Originally published 13-May-2021 on LinkedIn
SPACs and SPAC-like transactions (reverse mergers) have been around for years, but SPAC activity in particular has grown immensely in recent years.
No surprise that rapid growth in forming companies with blank checks inevitably draws in less savory characters. Many SPACs started employing celebrities and star athletes (ARod, Serena Williams, Shaq, Jay-Z, Ciara Wilson, to name but a few) to boost SPAC values and get through a transaction more rapidly at higher valuations so founders can sell high and move on.
Much of the mania has passed, however, and many of the more dubious SPACs actually trade for less than the value of cash on hand.
Amidst this drama, why would a private company still seek to become publicly traded this way?
There are plenty of serious SPACs out there doing serious due diligence on serious targets. The right SPAC offering to take a private company public can provide several advantages compared to a traditional IPO route:
Serious SPACs have experienced managers who make the process easier.
Upfront capital has already been committed - the SPAC has funds in trust with PIPEs on the sidelines ready to commit more.
Deadlines are set to close the deal. This part is often criticized, but from the target’s standpoint it’s attractive to know by when a deal has to close.
Valuation expectations have more time to play out. In a traditional IPO, your target price changes constantly until right before the IPO, and even then you don’t know until IPO Day 1 whether your underwriters screwed you over. I’d argue SPACs (legitimate ones like LSAQ) give target companies much greater predictability and comfort as to their valuation, since the valuation is set initially and has several months to play out before shares actually trade on the closed deal.
No free lunch though for the target company- the SPACs take their cut. In LSAQ’s case, the sponsor company that formed it holds over 2 million “founder’s shares” for which they paid $25,000...total...i.e. ~$0.01 per share (common in nearly every SPAC). Those shares are worth $10/share once a deal is closed. The realization of these shares on closing nets a massive gain and effectively dilutes all other shareholders.
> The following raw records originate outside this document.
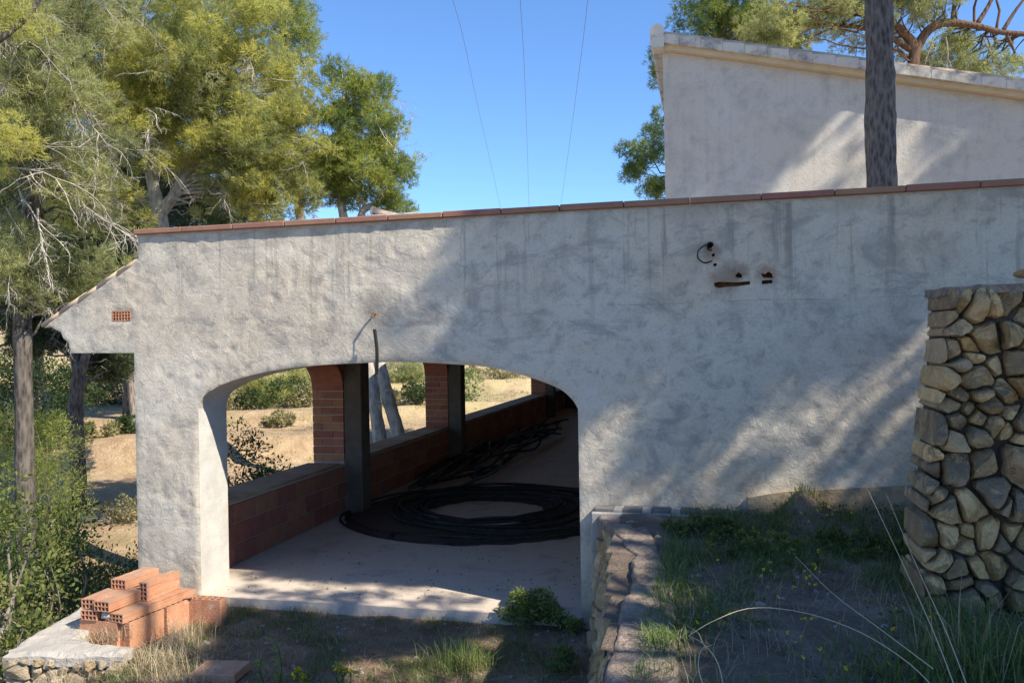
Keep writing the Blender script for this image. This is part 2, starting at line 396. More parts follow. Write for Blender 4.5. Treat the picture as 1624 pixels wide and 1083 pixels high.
def mat_ground():
    k = NM('ground', .97, .1); P = k.pos()
    a = k.noise(.16, 5, .6, P); b = k.noise(1.6, 5, .7, P); f = k.noise(14, 4, .7, P)
    c = k.ramp(b, [(.3, (.30, .20, .125)), (.5, (.44, .32, .20)), (.72, (.56, .43, .28))])
    g = k.math('MULTIPLY', k.ramp(a, [(.42, 0.), (.6, 1.)]), k.ramp(k.noise(.9, 4, .7, P), [(.42, 0.), (.6, 1.)]))
    far = k.maprange(k.sep(P)[1], 30, 38)
    c = k.mix(k.math('MULTIPLY', k.math('MULTIPLY', far, k.ramp(k.noise(.55, 5, .7, P), [(.40, 0.), (.56, 1.)])), .8), c, (.50, .43, .22))
    c = k.mix(k.math('MULTIPLY', g, .55), c, (.22, .22, .085))
    c = k.mix(k.ramp(f, [(.3, .35), (.5, 0.)]), c, (.19, .13, .08))
    k.color(c); k.bump(k.noise(9, 6, .7, P), .12); M['ground'] = k.m
mat_ground()
def mat_soil(name, a, b, stone):
    k = NM(name, .97, .1); P = k.pos()
    c = k.ramp(k.noise(5, 6, .7, P), [(.32, a), (.7, b)])
    c = k.mix(k.ramp(k.voro(38, P), [(.05, .55), (.17, 0.)]), c, stone)
    c = k.mix(k.math('MULTIPLY', k.ramp(k.noise(1.4, 4, .6, P), [(.52, 0.), (.68, 1.)]), .55), c, stone)
    k.color(c); k.bump(k.math('ADD', k.noise(16, 6, .7, P), k.math('MULTIPLY', k.noise(60, 3, .6, P), .3)), .05); M[name] = k.m
mat_soil('soil', (.17, .115, .08), (.31, .22, .155), (.40, .31, .235))
mat_soil('terrace_soil', (.12, .095, .075), (.24, .19, .15), (.50, .41, .36))

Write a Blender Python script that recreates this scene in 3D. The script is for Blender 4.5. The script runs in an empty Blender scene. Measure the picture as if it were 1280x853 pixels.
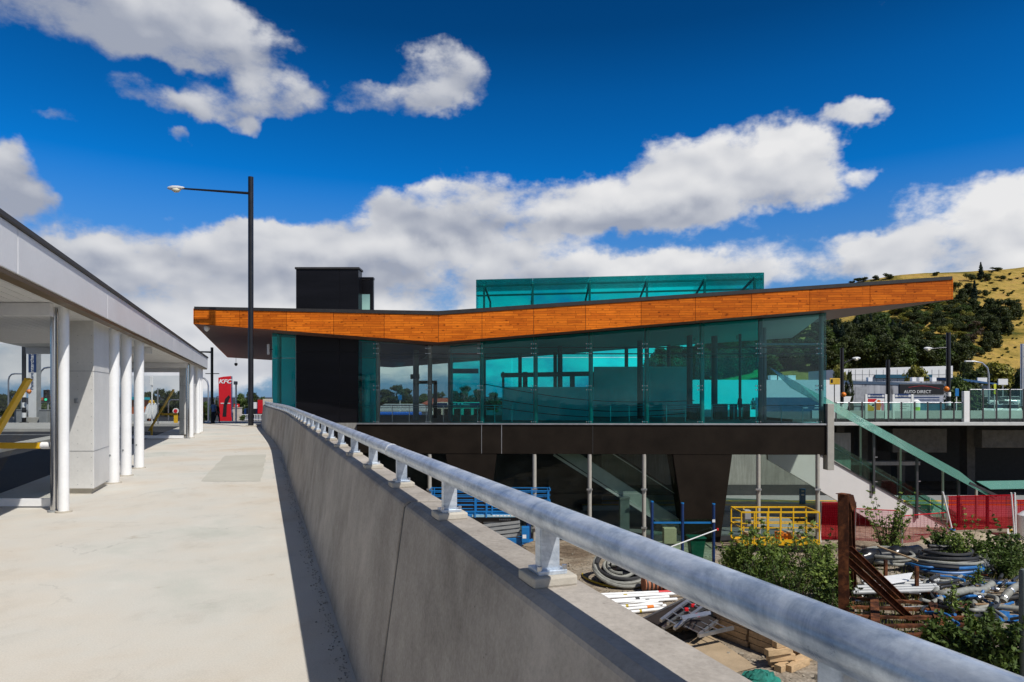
import bpy, bmesh, math, random
from mathutils import Vector, Matrix, noise as mnoise
random.seed(7)
SC = bpy.context.scene
COL = SC.collection
F, HZ, CX, EYE = 853.333, 495.0, 640.0, 1.6
YARD = -6.9
TW = 0.3656                      # lateral drift of the footbridge axis per metre of depth
V = Vector
Z3 = V((0, 0, 1))
R = math.radians

def at(px, py, Y):
    """point of the surveyed photo pixel (1280 wide) at depth Y"""
    return V(((px - CX) / F * Y, Y, EYE - (py - HZ) / F * Y))
def gz(px, py, z=YARD):
    return at(px, py, F * (EYE - z) / (py - HZ))
def wl(x0, Y, z=0.0):
    """point in the footbridge frame"""
    return V((x0 - TW * Y, Y, z))
def lerp(a, b, t): return a + (b - a) * t
def sstep(a, b, x):
    t = max(0, min(1, (x - a) / (b - a))); return t * t * (3 - 2 * t)
def upz(Y):
    """height of the street level beyond the bridge"""
    return 0.0 if Y < 38 else max(-1.86, -0.03 * (Y - 38))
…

I noticed Science 37 helped mitigate this dilution on current Science 37 shareholders by negotiating an earn-out whereby current Science 37 shareholders are issued up to 12.5 million in additional shares if the stock eventually trades up to $20/share within 3 years. The combination of $1b+ valuation and additional earn-out potential is a highly attractive proposition for any company, especially in the contract research business.
I hope this helps explain, at a high level at least, why a private company would be attracted to going public via a SPAC merger. I’m fascinated by the Science 37 deal because most industry SPAC deals I’ve seen are on the biotech side, while the contract research companies have gone the traditional IPO route...until now.
Will this start a trend? I think it will. The deal terms are quite favorable to the target company. An unprofitable company is being valued at >$1b, while solidly profitable CROs have recently sold for far small valuations.
How does that valuation make sense? More on that tomorrow…
Disclosure- I have no financial interest in any company mentioned in this post. This post reflects my thoughts and opinions on publicly available information, and is definitely not investment advice!